Space Jam 2, or, Deadpool!

deadpool

My relationship with Deadpool is a tad amorphous as while I enjoy the character quite a bit I’ve never actually encountered anything featuring the character that I’ve liked. While I certainly haven’t rabidly pursued every last scrap of the Deadpool mythos I’ve been burned enough by the Merc with a Mouth’s misadventures to be a little weary of each successive one I embark on.

Luckily I now have an absolute go-to when I need my Deadpool fix, as director Tim Miller’s new film (written by Rhett Reese and Paul Wernick) does such an awesome job with the namesake character that it helped me understand why I like Deadpool in the first place.
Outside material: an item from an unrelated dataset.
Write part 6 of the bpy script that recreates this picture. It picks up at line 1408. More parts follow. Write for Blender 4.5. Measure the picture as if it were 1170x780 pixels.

Deadpool is a cartoon character running around in the “real” world. Space Jam style. He addresses the audience, he gets blown up and chopped to bits and lit on fire and he frequently exhibits a perplexingly acrobatic mastery over gravity. Deadpool occupies a space somewhere on a spectrum between Bugs Bunny and Wile E. Coyote. I suspect fans wouldn’t think twice if he started stamping his foot and howling at a beautiful woman, was lifted off of his feet by the smell of a pie in the window or turned to camera and said “ain’t I a stinker?” The Deadpool film does a fantastic job of bringing the cartoonish smart-ass to life in his full Looney Toon glory and dropping him smack dab in the middle of an R-rated shoot ’em up.

But Miller’s film has a careful balancing act it has to perform, being both a superhero origin story and a Deadpool movie – a harder mash-up than one might think.

I’m sure somewhere out there Bugs Bunny and Wile E. Coyote have origin stories, but do any of us really want to know them? When Bugs Bunny is in the process of tricking Daffy Duck into blowing his brains out all over the forest the last thing you’re interested in is a flashback to why a bunny is named “Bugs.” Similarly, while watching Deadpool massacre a bunch of nameless, faceless minions I don’t really want to halt the proceedings to find out why he’s called Deadpool.

That isn’t to say that the movie isn’t great. Ryan Reynolds turns in a pitch perfect performance as the titular hero and the action and humor are top notch but the flashbacks to how Wade Wilson became Deadpool felt like homework I had to do before I could go play outside with swords and pistols and the F-word.

Still, Tim Miller has made a film that is unequivocally Deadpool and should both please long-time fans and ingratiate itself with newcomers who have no idea just how obnoxious a superhero can be.